His decision comes just one day after the president of the University of Rochester, Joel Seligman, released his report assessing the past five years and looking at goals for 2018. In it he highlighted the business school’s need to improve its reputational standing, having fallen slightly down in the pecking order of American business schools in recent times.
One issue that has been raised was the recent difficulties experienced by its MBA graduates in finding employment directly after their program. However, the Simon School of Business moved swiftly to deny that this had held any impact in Zupan’s decision.
University of Rochester President thanks Zupan for legacy he will leave behind
Instead, the University of Rochester’s president released a statement to the Simon School of Business community praising his efforts in reversing the school’s declining MBA program. In it he said, “His legacy is an inspiring one. When he arrived, the Simon School faced a “perfect storm” with a combination of significant declines in MBA and Executive MBA enrollment and a non-sustainable endowment draw. Mark deserves great credit for reversing the fortunes of Simon’s MBA program.”

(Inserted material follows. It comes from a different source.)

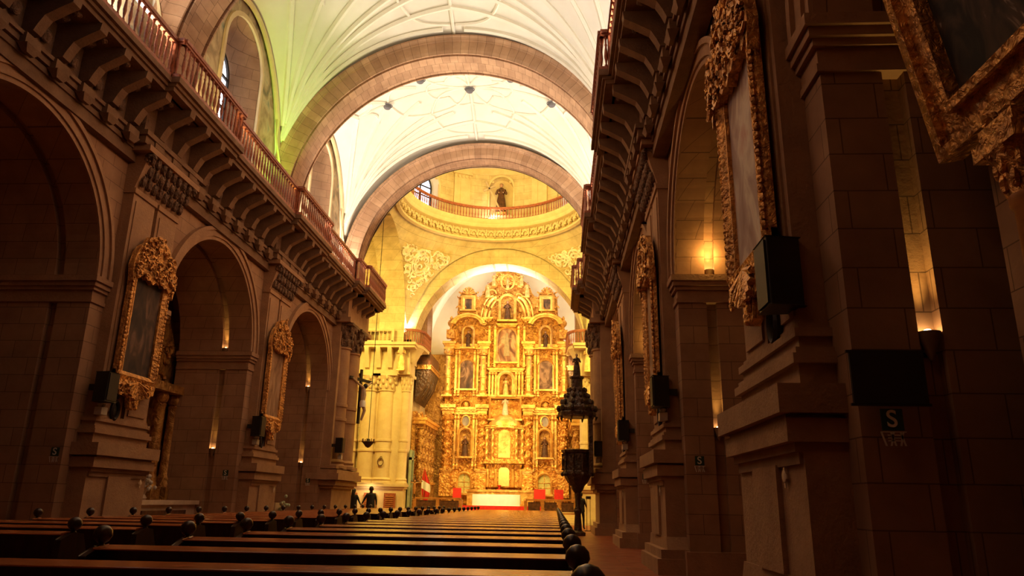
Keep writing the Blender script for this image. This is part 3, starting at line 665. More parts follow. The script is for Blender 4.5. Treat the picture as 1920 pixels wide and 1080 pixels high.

Central to this is thought to have been his efforts in recruiting industry specialists for the career services office as well as raising US$62m towards a total fundraising goal at Simon of US$85, allowing the school to triple scholarship support it can offer to MBA students.
Mark Zupan himself declared that he wanted to “pass the baton of leadership” in an email addressing the entire Simon community. He is to return to the school as a professor of economics and public policy as well as director of the Bradley Policy Research Center after taking a year’s sabbatical.